For we have heard the Word that all of our sins - the sins of the present and the sins of the past, the sins of the soul and the sins of the body, the sins done to please myself and the sins done to please others, sins that were committed and sins done by omission, wonton sins, idle sins, serious and deliberate sins, the sins that are known and the sins that are not known, the sins that we have so labored to hide from others that we have hide them from our own memories - all of them have been forgiven. The Word has been fulfilled, and it continues to be fulfilled every time that Word is proclaimed here, poured here, and eaten here. 

That is why Jerome translated the Scriptures. That is why Luther did, and why we still do today. In language, in preaching, and in our conversation. The Word must be proclaimed. Christ must be proclaimed. That a world created good be good again.
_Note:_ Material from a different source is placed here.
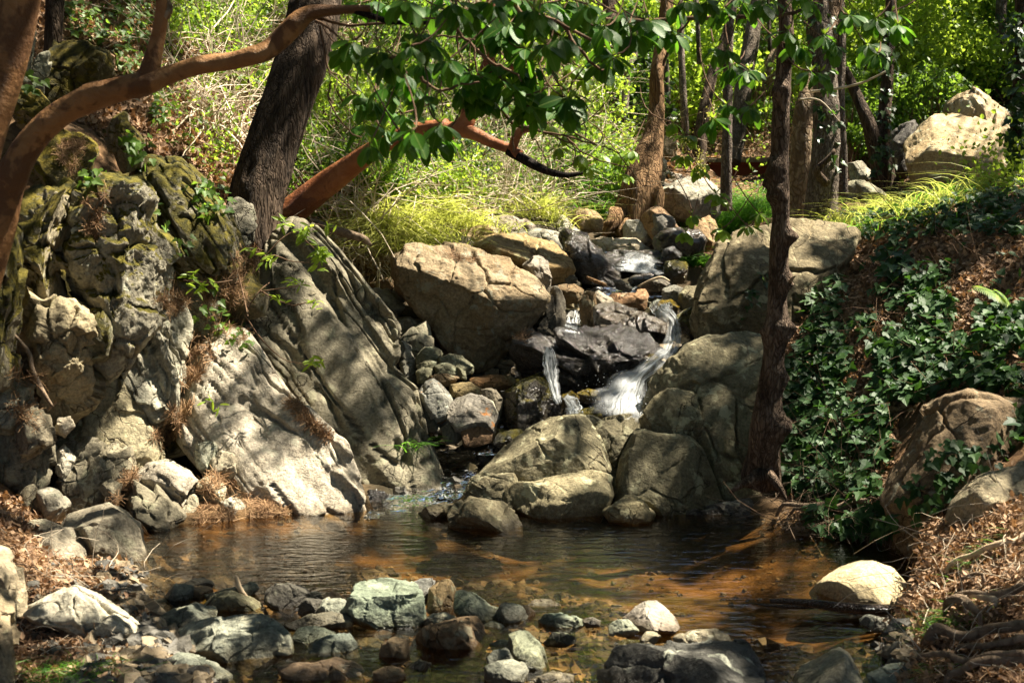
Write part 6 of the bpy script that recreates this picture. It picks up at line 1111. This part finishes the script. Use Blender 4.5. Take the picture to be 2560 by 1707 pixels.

That a people once scattered be united again. 

And when that unity becomes visible around the throne of God, that great vision of heaven given us in Revelation, when people of every nation, tribe, people, and language come together as one (Revelation 7:9) . . . what will be the language spoken then? Or will we all speak our own languages and also understand them all? Again we’re not told.

But we’ll get a little taste of that tonight, as we taste and see that the Lord is good, as we receive the Body and Blood of Jesus given and shed for you for the forgiveness of sin. For we’ll join here in the song of heaven with the angels, and archangels, and all the company of heaven. Many peoples, but one voice. United in Christ. United by Christ.

For that is true unity. We could all speak the same language and yet be divided from one another - just ask Adam and Eve. Or, we could all speak different languages and yet be united in Christ. That is better. So in any language and every language, we speak Christ. For that is the Strong Word that cleaves the darkness, bespeaks us righteous, and fills our songs with alleluias - now and without end.

In the Name of the Father, and of the (+) Son, and of the Holy Spirit. Amen.